Not sure of the algorythm they are using. Stability is not an issue. Speed is relative- since files are compressed there is less disk activity involved in reading them, but they have to be uncompressed which chews clock cycles, but since most modern systems are massively overpowered where the CPU is concerned this may be a non-issue.

I beleive you can actually compress at the folder level. Say you have a folder with a large database file in it, you can right-click the folder (or even the file, for that matter), select prperties and check off compress. If you do it at the folder level anything you save to that folder will be compressed.
 
Good answer thanks. Fair argument about the speed issues.

I'm also concerned with stability. I remember ages ago using some compression probably back in the days of windows3.11 and it used to mess up quite badly talking about disk not mounting etc it was horrible (I wish I could remember the name of the program). I guess this is really stable?
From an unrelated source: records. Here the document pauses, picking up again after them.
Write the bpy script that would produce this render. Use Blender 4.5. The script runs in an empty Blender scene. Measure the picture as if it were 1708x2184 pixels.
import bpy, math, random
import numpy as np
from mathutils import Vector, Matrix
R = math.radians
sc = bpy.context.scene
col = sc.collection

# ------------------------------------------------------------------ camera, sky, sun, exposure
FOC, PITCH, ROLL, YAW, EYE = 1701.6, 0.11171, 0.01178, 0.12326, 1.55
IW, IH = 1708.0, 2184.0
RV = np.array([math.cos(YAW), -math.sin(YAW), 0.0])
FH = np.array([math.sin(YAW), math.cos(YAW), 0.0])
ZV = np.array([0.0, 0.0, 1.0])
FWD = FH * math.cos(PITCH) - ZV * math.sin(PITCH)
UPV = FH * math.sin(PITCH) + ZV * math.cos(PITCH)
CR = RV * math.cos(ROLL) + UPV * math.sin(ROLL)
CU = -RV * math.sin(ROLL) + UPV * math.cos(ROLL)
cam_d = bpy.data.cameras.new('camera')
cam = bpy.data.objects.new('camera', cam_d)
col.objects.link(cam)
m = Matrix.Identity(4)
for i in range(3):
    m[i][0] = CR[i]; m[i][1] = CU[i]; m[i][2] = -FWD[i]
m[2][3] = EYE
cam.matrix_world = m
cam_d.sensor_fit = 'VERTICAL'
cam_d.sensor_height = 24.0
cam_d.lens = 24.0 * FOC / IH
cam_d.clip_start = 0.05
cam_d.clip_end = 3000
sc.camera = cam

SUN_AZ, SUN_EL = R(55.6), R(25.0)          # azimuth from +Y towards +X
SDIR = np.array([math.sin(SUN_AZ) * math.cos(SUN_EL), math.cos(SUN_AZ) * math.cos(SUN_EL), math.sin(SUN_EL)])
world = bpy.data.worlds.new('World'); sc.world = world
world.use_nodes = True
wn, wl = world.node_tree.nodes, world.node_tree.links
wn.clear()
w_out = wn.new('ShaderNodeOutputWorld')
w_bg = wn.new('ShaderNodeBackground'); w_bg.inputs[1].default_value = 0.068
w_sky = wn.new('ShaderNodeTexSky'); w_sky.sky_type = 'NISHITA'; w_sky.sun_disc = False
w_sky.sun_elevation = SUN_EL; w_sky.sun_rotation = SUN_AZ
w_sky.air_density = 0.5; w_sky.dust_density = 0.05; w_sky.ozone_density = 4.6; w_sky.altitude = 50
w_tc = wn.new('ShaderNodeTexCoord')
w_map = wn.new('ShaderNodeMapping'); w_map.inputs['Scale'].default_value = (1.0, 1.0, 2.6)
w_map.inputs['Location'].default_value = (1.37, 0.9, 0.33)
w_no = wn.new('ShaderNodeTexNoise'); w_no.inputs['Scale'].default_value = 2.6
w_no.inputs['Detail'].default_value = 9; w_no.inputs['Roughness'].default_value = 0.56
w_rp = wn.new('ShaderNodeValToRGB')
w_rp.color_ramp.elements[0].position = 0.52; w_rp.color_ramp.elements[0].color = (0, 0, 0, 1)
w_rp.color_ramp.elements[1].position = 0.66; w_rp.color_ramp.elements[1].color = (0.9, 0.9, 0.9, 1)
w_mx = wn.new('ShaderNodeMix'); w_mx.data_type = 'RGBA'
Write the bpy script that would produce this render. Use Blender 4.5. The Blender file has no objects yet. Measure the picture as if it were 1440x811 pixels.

Even if so there's got to be a downside?

Cheers Chris


 
I use folder level compression in our production NT 4.0 network for SQL databases, hence the database example, and have never run in to a problem wth it. Those old compression tools in the DOS days were horrid so the comparison is inapplicable, and in this case the compression is set as an attribute of the files/folders- no mounting a compressed volume. I do believe that if you were to compress the entire drive you would find a slew of files that did not compress because they are needed to start the system and load whatever engine is used to read the compressed files.